For me, I think the 80s version is the best. I know most people will probably prefer the original, but the 80s have some really interesting storylines. Maybe its just nostalgia from childhood, but the 80s version is my favorite.
80s remake, which concentrated on adapting excellent sf stories. It also avoided being gratuitously nasty and was happy to be dramatic and fun.
“Nightcrawlers” was the best TZ Horror story, and you had gems like “I of Newton,” “To See the Invisible Man,” and “Wordplay written by Rockne O’Bannon.”
The original series came in two versions: half hour and hour long episodes. I preferred the half hour ones so seasons 1-3 and 5.

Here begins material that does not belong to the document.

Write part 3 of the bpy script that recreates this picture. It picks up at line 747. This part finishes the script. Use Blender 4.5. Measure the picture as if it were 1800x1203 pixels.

"The tools of conquest do not necessarily come with bombs and explosions and fallout. There are weapons that are simply thoughts, attitudes, prejudices … to be found only in the minds of men. For the record, prejudices can kill … and suspicion can destroy … and a thoughtless, frightened search for a scapegoat has a fallout all of its own—for the children and the children yet unborn. "
One nice thing about the 80s version is that the episodes of the first two seasons could be exactly the length they needed to be. No padding, no rushed endings. “I of Newton” only ran about ten minutes, which was just perfect for the story.
Also, in the original “Nightcrawlers,” the entire episode was shown without a commercial break, keeping the tension going throughout (the syndicated version breaks for ads).
“Charlie’s in the Light! Charlie’s in the Light!”
They also used some top-notch directors – William Friedkin, Peter (The Ruling Class) Medek, Wes Craven, Robert Downey (Sr.), Theodore J. Flicker (The President’s Analyst, Barney Miller), and Martha Coolidge, all of whom had already made features.
I’ve only watched the original ones. (I have them all on DVDs.) And I love them. One thing that strikes me is how good the cinematography is, especially when you consider when they were made (late 1950s / early 1960s).
Later versions had their moments, but for me it will always be the original. The writing, by the likes of Richard Matheson, Charles Beaumont, Rod Serling and others, was top flight more often than not. And it had Serling himself, our guide to the world of imagination. The best episodes weren’t just good, they were outstanding, especially for television of that era. I was just an impressionable kid then, only 7 years old when the series began, and boy, did that show make an impression on me!
It didn’t always work that way because they couldn’t let a finished segment sit around indefinitely waiting for an episode with an exact-length open slot for it. “Teachers Aide” and “Time and Teresa Golowitz,” and I’m sure others, got chopped up because there wasn’t room for them in episodes that had to be finished. (I don’t recall about “Teacher’s Aide,” but the scenes cut from “Time and Teresa Golowitz” were included as bonus extras on the DVD.)
And of course we’re talking about the original hour-length episodes. When it was cut into 30-minute episodes for syndication, the longer segments really got sliced up like a steer.